■ **Your instructions**
Copy each line where the word "scene" occurs.

■ **Collected material**
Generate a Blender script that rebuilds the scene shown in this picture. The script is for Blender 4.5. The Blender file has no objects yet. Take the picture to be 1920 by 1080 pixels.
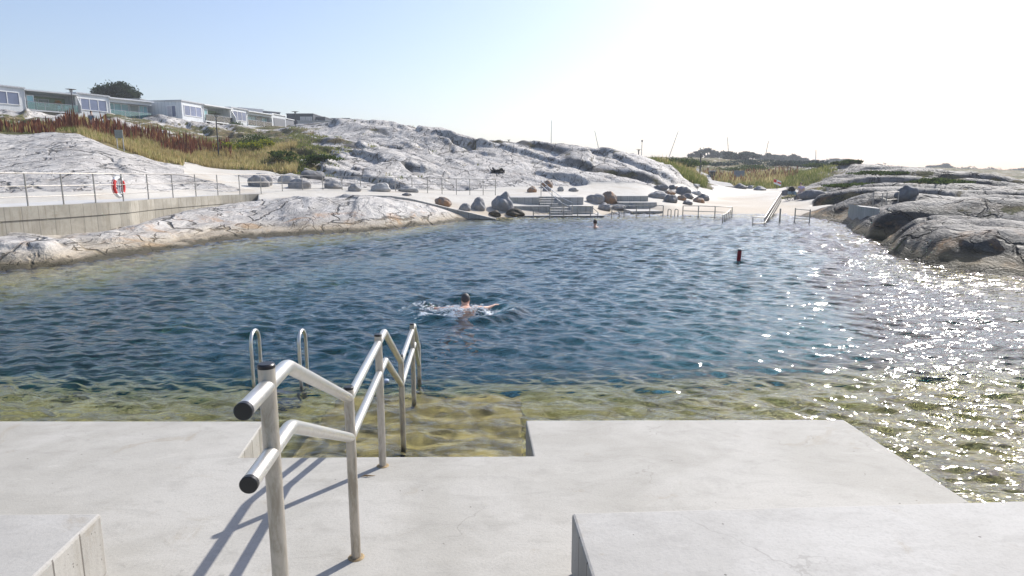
import bpy, bmesh, math, random
import numpy as np
from mathutils import Vector, Matrix
R = math.radians
rng = np.random.default_rng(7)
random.seed(5)
scene = bpy.context.scene
COL = scene.collection
# ---------------------------------------------------------------- camera maths
F, HY, H = 1200.0, 331.0, 1.92        # focal length in photo px, horizon row, eye height over the lower deck
PIT = math.atan((540-HY)/F)
WZ = -0.43                            # water level
SP, CP = math.sin(PIT), math.cos(PIT)
def ray(px, py):
    a, b = px-960, 540-py
    return Vector((a, F*CP+b*SP, -F*SP+b*CP))
def xp(px, d, py=331):
    return (px-960)/(F*CP+(540-py)*SP)*d
def onz(px, py, z):
    r = ray(px, py); t = (z-H)/r.z
    return Vector((r.x*t, r.y*t, z))
def ond(px, py, d):
    r = ray(px, py); t = d/r.y
    return Vector((r.x*t, d, H+r.z*t))
# ---------------------------------------------------------------- numpy noise
_P = rng.permutation(512); _P = np.concatenate([_P, _P, _P])
_G = np.stack([np.cos(np.linspace(0, 2*np.pi, 512, False)), np.sin(np.linspace(0, 2*np.pi, 512, False))], 1)
def perlin(x, y, s=0):
    xi = np.floor(x).astype(np.int64); yi = np.floor(y).astype(np.int64)
    xf, yf = x-xi, y-yi
    u = xf*xf*xf*(xf*(xf*6-15)+10); v = yf*yf*yf*(yf*(yf*6-15)+10)
    def g(ix, iy, dx, dy):
        h = _P[(_P[(ix+s) & 511]+iy) & 511]
        q = _G[h]
        return q[..., 0]*dx+q[..., 1]*dy
    n00 = g(xi, yi, xf, yf); n10 = g(xi+1, yi, xf-1, yf)
    n01 = g(xi, yi+1, xf, yf-1); n11 = g(xi+1, yi+1, xf-1, yf-1)
    a = n00+u*(n10-n00); b = n01+u*(n11-n01)
    return (a+v*(b-a))*1.4
def fbm(x, y, o=4, s=0, g=.5):
    r = 0; a = 1.0
    for k in range(o):
        r = r+a*perlin(x, y, s+k*17); x = x*2.03+3.1; y = y*2.03-1.7; a *= g
    return r
# ---------------------------------------------------------------- object helpers
def tag(o, label=None, cat=None, group=None, kind=None):
    if label: o['label'] = label
    if cat: o['category'] = cat
    if group: o['group'] = group
    if kind: o['kind'] = kind
    return o
def empty(name, loc, label, cat, group=None, rz=0):
    o = bpy.data.objects.new(name, None); COL.objects.link(o)
    o.location = loc; o.rotation_euler = (0, 0, rz); o.empty_display_size = .2
    return tag(o, label, cat, group)
class MB:
    def __init__(s): s.v = []; s.f = []
    def add(s, vs, fs):
        n = len(s.v); s.v += [tuple(v) for v in vs]; s.f += [tuple(i+n for i in f) for f in fs]; return s
    def box(s, a, b, c=None, rz=0):
        """centre-free box: a=min corner, b=max corner, rotated rz about c (or own centre)"""
        x0, y0, z0 = a; x1, y1, z1 = b
        vs = [Vector(p) for p in ((x0, y0, z0), (x1, y0, z0), (x1, y1, z0), (x0, y1, z0), (x0, y0, z1), (x1, y0, z1), (x1, y1, z1), (x0, y1, z1))]
        if rz:
            m = Matrix.Rotation(rz, 3, "Z"); c = Vector(c if c is not None else a); vs = [m @ (v-c)+c for v in vs]
        return s.add(vs, [(0, 3, 2, 1), (4, 5, 6, 7), (0, 1, 5, 4), (1, 2, 6, 5), (2, 3, 7, 6), (3, 0, 4, 7)])
    def prism(s, poly, z0, z1):
        """poly: xy list (counter-clockwise); z may be per-vertex lists"""
        n = len(poly)
        Z0 = z0 if hasattr(z0, '__len__') else [z0]*n
        Z1 = z1 if hasattr(z1, '__len__') else [z1]*n
        vs = [(p[0], p[1], Z0[i]) for i, p in enumerate(poly)]+[(p[0], p[1], Z1[i]) for i, p in enumerate(poly)]
        fs = [tuple(range(n-1, -1, -1)), tuple(range(n, 2*n))]+[(i, (i+1) % n, n+(i+1) % n, n+i) for i in range(n)]
        return s.add(vs, fs)
    def obox(s, o, ax, ay, az):
        """box from origin corner and three edge vectors"""
        o, ax, ay, az = map(Vector, (o, ax, ay, az))
        vs = [o, o+ax, o+ax+ay, o+ay, o+az, o+ax+az, o+ax+ay+az, o+ay+az]
        fs = [(0, 3, 2, 1), (4, 5, 6, 7), (0, 1, 5, 4), (1, 2, 6, 5), (2, 3, 7, 6), (3, 0, 4, 7)]
        if ax.cross(ay).dot(az) < 0: fs = [f[::-1] for f in fs]
        return s.add(vs, fs)
    def tube(s, pts, r, n=12, cap=True):
        pts = [Vector(p) for p in pts]; rr = r if hasattr(r, '__len__') else [r]*len(pts)
        base = len(s.v); up = None
        for i, p in enumerate(pts):
            if i == 0: t = (pts[1]-p).normalized()
            elif i == len(pts)-1: t = (p-pts[i-1]).normalized()
            else: t = ((p-pts[i-1]).normalized()+(pts[i+1]-p).normalized()).normalized()
            if up is None:
                up = Vector((0, 0, 1)) if abs(t.z) < .9 else Vector((1, 0, 0))
            a = t.cross(up).normalized(); b = a.cross(t).normalized(); up = b
            k = 1.0
            if 0 < i < len(pts)-1:
                c = (pts[i+1]-p).normalized().dot(t); k = 1/max(c, .6)
            for j in range(n):
                an = 2*math.pi*j/n
                q = p+a*(math.cos(an)*rr[i]*1)+b*(math.sin(an)*rr[i]*(k if abs(up.z) > .3 else 1))
                s.v.append(tuple(q))
        for i in range(len(pts)-1):
            for j in range(n):
                k = (j+1) % n
                s.f.append((base+i*n+j, base+i*n+k, base+(i+1)*n+k, base+(i+1)*n+j))
        if cap:
            s.f.append(tuple(base+j for j in range(n-1, -1, -1)))
            e = base+(len(pts)-1)*n; s.f.append(tuple(e+j for j in range(n)))
        return s
    def build(s, name, mat, parent=None, smooth=False, bevel=0):
        me = bpy.data.meshes.new(name)
        off = Vector(parent.location) if parent is not None else Vector((0, 0, 0))
        if parent is not None and parent.parent is not None: off = off+Vector(parent.parent.location)
        me.from_pydata([tuple(Vector(v)-off) for v in s.v], [], s.f); me.validate(); me.update()
        if mat: me.materials.append(mat)
        o = bpy.data.objects.new(name, me); COL.objects.link(o)
        if parent is not None: o.parent = parent
        if smooth:
            me.polygons.foreach_set('use_smooth', [True]*len(me.polygons))
            if smooth == 'auto':
                bm = bmesh.new(); bm.from_mesh(me)
                for e in bm.edges:
                    if len(e.link_faces) == 2 and e.calc_face_angle(0) > .7: e.smooth = False
                bm.to_mesh(me); bm.free()
        if bevel:
            b = o.modifiers.new('bevel', 'BEVEL'); b.width = bevel; b.segments = 2; b.limit_method = 'ANGLE'
        return o
def npmesh(name, V, Fq, mat, smooth=True, attrs=None):
    """V (n,3), Fq (m,k) int arrays"""
    me = bpy.data.meshes.new(name); n, m, k = len(V), len(Fq), Fq.shape[1]
    me.vertices.add(n); me.vertices.foreach_set('co', V.astype(np.float32).ravel())
    me.loops.add(m*k); me.loops.foreach_set('vertex_index', Fq.astype(np.int32).ravel())
    me.polygons.add(m); me.polygons.foreach_set('loop_start', np.arange(0, m*k, k, dtype=np.int32))
    me.polygons.foreach_set('use_smooth', np.full(m, bool(smooth)))
    for nm, arr in (attrs or {}).items():
        a = me.attributes.new(nm, 'FLOAT', 'POINT'); a.data.foreach_set('value', arr.astype(np.float32).ravel())
    me.update(calc_edges=True); me.validate()
    me.materials.append(mat)
    o = bpy.data.objects.new(name, me); COL.objects.link(o)
    return o
def copy_tree(o, parent=None):
    c = o.copy(); COL.objects.link(c)
    if parent is not None: c.parent = parent
    for ch in list(o.children): copy_tree(ch, c)
    return c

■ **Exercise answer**
Generate a Blender script that rebuilds the scene shown in this picture. The script is for Blender 4.5. The Blender file has no objects yet. Take the picture to be 1920 by 1080 pixels.
scene = bpy.context.scene
COL = scene.collection